3. The method of claim 1, wherein the water is further brought into contact with magnesium metal inside the catalyst holding vessel.

4. The method of claim 1, wherein the hydrogen molecule dissociative adsorption catalyst comprises at least one catalyst selected from the group consisting of palladium, platinum, rhodium, ruthenium, zinc, zirconium, titanium, hafnium, vanadium, niobium, tungsten, iron, ruthenium oxide, rhodium oxide, copper oxide, zinc oxide, zirconium oxide, silicon dioxide, titanium oxide, hafnium oxide, aluminum oxide, vanadium oxide, niobium oxide, tungsten oxide, and iron oxide.

5. The method of claim 4, wherein the hydrogen molecule dissociative adsorption catalyst comprises at least one metal oxide selected from the group consisting of silicon dioxide, aluminum oxide, zirconium oxide, and titanium dioxide.

6. The method of claim 5, wherein the hydrogen molecule dissociative adsorption catalyst has been treated with an acid in advance.

7. The method of claim 6, wherein the acid treatment is conducted with an acid at a pH in the range from 2.5 or more to 4.5 or less.
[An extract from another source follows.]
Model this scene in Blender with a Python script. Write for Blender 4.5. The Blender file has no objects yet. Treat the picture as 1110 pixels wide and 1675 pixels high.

8. An active hydrogen generator, comprising:

a hydrogen molecule dissociative adsorption catalyst decomposing hydrogen into an active hydrogen; and

a catalyst holding vessel holding the hydrogen molecule dissociative adsorption catalyst.

9. The active hydrogen generator of claim 8, further comprising magnesium metal in the catalyst holding vessel.

10. An active hydrogen generator, comprising a hydrogen molecule dissociative adsorption catalyst decomposing hydrogen into an active hydrogen in an aqueous solution and retaining water for a certain time period.

11. The active hydrogen generator of claim 8, wherein the hydrogen molecule dissociative adsorption catalyst comprises at least one catalyst selected from the group consisting of palladium, platinum, rhodium, ruthenium, zinc, zirconium, titanium, hafnium, vanadium, niobium, tungsten, iron, ruthenium oxide, rhodium oxide, copper oxide, zinc oxide, zirconium oxide, silicon dioxide, titanium oxide, hafnium oxide, aluminum oxide, vanadium oxide, niobium oxide, tungsten oxide, and iron oxide.

12. The active hydrogen generator of claim 8, further comprising at least one calcium compound selected from the group consisting of calcium sulfate anhydride, calcium sulfate hemihydrate, and calcium sulfate dehydrate generator.

13. The active hydrogen generator of claim 8, wherein the hydrogen molecule dissociative adsorption catalyst comprising at least one solid acid.

14. The active hydrogen generator of claim 13, wherein the solid acid is at least one acid selected from the group consisting of silicon dioxide, aluminum oxide, zirconium oxide, and titanium dioxide.

15. The active hydrogen generator of claim 14, wherein the hydrogen molecule dissociative adsorption catalyst has been treated with an acid in advance.

16. The active hydrogen generator according to claim 15, wherein the acid treatment is conducted with an acid at a pH in the range from 2.5 or more to 4.5 or less.

17. The active hydrogen generator of claim 10, wherein the hydrogen molecule dissociative adsorption catalyst comprises at least one catalyst selected from the group consisting of palladium, platinum, rhodium, ruthenium, zinc, zirconium, titanium, hafnium, vanadium, niobium, tungsten, iron, ruthenium oxide, rhodium oxide, copper oxide, zinc oxide, zirconium oxide, silicon dioxide, titanium oxide, hafnium oxide, aluminum oxide, vanadium oxide, niobium oxide, tungsten oxide, and iron oxide.

18. The active hydrogen generator of claim 10, further comprising at least one calcium compound selected from the group consisting of calcium sulfate anhydride, calcium sulfate hemihydrate, and calcium sulfate dehydrate.

19. The active hydrogen generator of claim 10, wherein the hydrogen molecule dissociative adsorption catalyst comprises at least one solid acid.

20. The active hydrogen generator of claim 19, wherein the solid acid is at least one acid selected from the group consisting of silicon dioxide, aluminum oxide, zirconium oxide, and titanium dioxide.

21. The active hydrogen generator of claim 20, wherein the hydrogen molecule dissociative adsorption catalyst has been treated with an acid in advance.

22. The active hydrogen generator of claim 21, wherein the acid treatment is conducted with an acid at a pH in the range from 2.5 or more to 4.5 or less.